» **Provided material**:
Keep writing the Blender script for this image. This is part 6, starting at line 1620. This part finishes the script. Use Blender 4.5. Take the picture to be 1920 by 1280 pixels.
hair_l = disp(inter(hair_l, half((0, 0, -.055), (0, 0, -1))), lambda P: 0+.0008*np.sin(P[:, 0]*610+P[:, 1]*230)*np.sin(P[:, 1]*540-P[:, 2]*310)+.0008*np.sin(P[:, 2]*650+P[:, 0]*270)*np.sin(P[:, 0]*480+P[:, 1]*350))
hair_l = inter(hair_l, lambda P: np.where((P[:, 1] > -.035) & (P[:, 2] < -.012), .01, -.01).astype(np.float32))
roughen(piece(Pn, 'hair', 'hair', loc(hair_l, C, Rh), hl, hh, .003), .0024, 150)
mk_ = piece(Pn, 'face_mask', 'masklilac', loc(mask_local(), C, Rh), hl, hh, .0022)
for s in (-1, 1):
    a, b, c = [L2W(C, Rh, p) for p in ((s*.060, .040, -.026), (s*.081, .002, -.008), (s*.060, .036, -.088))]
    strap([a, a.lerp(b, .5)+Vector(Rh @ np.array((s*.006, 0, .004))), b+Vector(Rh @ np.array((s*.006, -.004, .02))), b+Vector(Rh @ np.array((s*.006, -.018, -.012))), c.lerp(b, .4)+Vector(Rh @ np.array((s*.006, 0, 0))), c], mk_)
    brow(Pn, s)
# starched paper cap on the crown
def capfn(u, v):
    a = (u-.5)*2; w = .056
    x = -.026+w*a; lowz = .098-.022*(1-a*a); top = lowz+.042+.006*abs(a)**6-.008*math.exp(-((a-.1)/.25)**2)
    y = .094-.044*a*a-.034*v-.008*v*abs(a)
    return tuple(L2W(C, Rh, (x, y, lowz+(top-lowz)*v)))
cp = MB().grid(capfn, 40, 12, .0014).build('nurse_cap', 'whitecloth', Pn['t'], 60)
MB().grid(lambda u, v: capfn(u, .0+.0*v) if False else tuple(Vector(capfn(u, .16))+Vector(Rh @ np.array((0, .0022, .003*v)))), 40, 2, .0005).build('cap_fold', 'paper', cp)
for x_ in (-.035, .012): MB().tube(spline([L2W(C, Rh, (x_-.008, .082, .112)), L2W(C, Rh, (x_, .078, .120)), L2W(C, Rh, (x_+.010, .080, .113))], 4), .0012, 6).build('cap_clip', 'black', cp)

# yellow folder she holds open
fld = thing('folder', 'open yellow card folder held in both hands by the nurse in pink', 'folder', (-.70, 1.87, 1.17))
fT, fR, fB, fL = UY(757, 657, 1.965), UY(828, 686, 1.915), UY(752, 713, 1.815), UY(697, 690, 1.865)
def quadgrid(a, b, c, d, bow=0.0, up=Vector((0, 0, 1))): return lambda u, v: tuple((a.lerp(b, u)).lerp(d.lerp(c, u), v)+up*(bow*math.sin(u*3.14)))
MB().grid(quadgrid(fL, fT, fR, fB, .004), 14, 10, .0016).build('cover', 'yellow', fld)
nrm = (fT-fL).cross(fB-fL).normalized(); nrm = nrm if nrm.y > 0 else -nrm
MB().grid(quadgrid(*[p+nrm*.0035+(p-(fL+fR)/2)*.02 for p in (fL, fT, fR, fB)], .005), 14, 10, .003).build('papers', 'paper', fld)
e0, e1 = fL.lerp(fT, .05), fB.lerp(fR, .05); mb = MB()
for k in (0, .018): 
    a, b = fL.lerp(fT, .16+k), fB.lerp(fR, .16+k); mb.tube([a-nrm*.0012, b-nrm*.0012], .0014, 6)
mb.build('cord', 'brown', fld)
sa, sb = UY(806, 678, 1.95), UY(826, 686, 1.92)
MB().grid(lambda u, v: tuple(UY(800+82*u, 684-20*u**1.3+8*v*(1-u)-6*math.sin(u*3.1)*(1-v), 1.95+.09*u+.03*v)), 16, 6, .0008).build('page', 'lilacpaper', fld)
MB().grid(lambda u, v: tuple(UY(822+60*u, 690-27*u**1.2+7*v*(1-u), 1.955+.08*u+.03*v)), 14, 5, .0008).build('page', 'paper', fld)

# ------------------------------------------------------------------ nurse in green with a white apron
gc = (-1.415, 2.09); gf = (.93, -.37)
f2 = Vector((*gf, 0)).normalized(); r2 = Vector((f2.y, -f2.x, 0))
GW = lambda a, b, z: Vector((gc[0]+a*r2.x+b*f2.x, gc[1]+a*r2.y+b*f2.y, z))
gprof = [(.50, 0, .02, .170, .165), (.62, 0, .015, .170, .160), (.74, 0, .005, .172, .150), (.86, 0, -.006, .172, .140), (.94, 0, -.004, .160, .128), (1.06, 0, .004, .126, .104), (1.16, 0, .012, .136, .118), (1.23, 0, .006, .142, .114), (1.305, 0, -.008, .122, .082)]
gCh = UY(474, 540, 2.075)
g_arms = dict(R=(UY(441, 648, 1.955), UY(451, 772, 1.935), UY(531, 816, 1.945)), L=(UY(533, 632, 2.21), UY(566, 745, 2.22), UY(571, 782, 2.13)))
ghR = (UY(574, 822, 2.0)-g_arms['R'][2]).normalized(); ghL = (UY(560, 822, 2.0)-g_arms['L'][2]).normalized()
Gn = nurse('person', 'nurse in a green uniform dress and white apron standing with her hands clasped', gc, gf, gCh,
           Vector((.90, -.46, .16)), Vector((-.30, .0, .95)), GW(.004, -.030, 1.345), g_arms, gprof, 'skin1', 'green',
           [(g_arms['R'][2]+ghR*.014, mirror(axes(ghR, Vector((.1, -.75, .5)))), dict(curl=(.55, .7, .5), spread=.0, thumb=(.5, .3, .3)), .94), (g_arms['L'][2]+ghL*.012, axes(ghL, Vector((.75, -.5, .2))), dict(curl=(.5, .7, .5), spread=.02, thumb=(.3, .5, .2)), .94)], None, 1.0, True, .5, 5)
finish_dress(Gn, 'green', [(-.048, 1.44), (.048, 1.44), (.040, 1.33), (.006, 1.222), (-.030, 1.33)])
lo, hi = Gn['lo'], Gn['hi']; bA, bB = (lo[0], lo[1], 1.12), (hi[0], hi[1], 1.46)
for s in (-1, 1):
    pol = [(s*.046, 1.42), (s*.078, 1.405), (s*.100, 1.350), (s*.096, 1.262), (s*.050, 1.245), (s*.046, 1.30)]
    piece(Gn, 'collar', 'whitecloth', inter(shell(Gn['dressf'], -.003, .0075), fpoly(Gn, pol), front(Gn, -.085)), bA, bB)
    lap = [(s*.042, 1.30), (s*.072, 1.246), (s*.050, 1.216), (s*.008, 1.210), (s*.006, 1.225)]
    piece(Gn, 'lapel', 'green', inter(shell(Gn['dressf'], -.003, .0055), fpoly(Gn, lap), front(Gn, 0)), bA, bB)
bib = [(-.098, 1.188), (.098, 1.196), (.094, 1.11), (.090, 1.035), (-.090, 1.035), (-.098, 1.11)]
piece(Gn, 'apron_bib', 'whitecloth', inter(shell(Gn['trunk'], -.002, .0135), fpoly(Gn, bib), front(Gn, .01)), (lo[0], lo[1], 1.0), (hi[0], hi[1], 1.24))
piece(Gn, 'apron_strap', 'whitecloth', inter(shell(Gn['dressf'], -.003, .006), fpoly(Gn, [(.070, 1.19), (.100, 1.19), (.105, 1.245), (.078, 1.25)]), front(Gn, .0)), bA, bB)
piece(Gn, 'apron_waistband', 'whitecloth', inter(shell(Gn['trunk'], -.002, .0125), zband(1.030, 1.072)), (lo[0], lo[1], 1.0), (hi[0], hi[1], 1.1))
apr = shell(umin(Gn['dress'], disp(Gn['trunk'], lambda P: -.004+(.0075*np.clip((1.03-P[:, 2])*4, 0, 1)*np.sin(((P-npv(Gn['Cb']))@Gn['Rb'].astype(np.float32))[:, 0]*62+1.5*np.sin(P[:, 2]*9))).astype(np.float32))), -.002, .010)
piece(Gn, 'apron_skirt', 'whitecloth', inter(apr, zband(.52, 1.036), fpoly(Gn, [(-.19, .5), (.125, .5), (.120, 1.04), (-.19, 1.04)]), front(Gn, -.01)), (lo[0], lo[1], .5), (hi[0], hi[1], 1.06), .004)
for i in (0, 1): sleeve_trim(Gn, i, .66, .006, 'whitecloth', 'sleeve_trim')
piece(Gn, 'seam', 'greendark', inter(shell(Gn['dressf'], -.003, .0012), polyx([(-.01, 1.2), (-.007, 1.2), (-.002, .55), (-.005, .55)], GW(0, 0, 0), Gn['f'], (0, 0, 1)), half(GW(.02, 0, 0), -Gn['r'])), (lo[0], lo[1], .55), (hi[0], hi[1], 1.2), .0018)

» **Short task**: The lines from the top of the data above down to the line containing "6).build('cap_clip', 'black', cp)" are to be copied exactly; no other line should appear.

» **Answer**:
Keep writing the Blender script for this image. This is part 6, starting at line 1620. This part finishes the script. Use Blender 4.5. Take the picture to be 1920 by 1280 pixels.
hair_l = disp(inter(hair_l, half((0, 0, -.055), (0, 0, -1))), lambda P: 0+.0008*np.sin(P[:, 0]*610+P[:, 1]*230)*np.sin(P[:, 1]*540-P[:, 2]*310)+.0008*np.sin(P[:, 2]*650+P[:, 0]*270)*np.sin(P[:, 0]*480+P[:, 1]*350))
hair_l = inter(hair_l, lambda P: np.where((P[:, 1] > -.035) & (P[:, 2] < -.012), .01, -.01).astype(np.float32))
roughen(piece(Pn, 'hair', 'hair', loc(hair_l, C, Rh), hl, hh, .003), .0024, 150)
mk_ = piece(Pn, 'face_mask', 'masklilac', loc(mask_local(), C, Rh), hl, hh, .0022)
for s in (-1, 1):
    a, b, c = [L2W(C, Rh, p) for p in ((s*.060, .040, -.026), (s*.081, .002, -.008), (s*.060, .036, -.088))]
    strap([a, a.lerp(b, .5)+Vector(Rh @ np.array((s*.006, 0, .004))), b+Vector(Rh @ np.array((s*.006, -.004, .02))), b+Vector(Rh @ np.array((s*.006, -.018, -.012))), c.lerp(b, .4)+Vector(Rh @ np.array((s*.006, 0, 0))), c], mk_)
    brow(Pn, s)
# starched paper cap on the crown
def capfn(u, v):
    a = (u-.5)*2; w = .056
    x = -.026+w*a; lowz = .098-.022*(1-a*a); top = lowz+.042+.006*abs(a)**6-.008*math.exp(-((a-.1)/.25)**2)
    y = .094-.044*a*a-.034*v-.008*v*abs(a)
    return tuple(L2W(C, Rh, (x, y, lowz+(top-lowz)*v)))
cp = MB().grid(capfn, 40, 12, .0014).build('nurse_cap', 'whitecloth', Pn['t'], 60)
MB().grid(lambda u, v: capfn(u, .0+.0*v) if False else tuple(Vector(capfn(u, .16))+Vector(Rh @ np.array((0, .0022, .003*v)))), 40, 2, .0005).build('cap_fold', 'paper', cp)
for x_ in (-.035, .012): MB().tube(spline([L2W(C, Rh, (x_-.008, .082, .112)), L2W(C, Rh, (x_, .078, .120)), L2W(C, Rh, (x_+.010, .080, .113))], 4), .0012, 6).build('cap_clip', 'black', cp)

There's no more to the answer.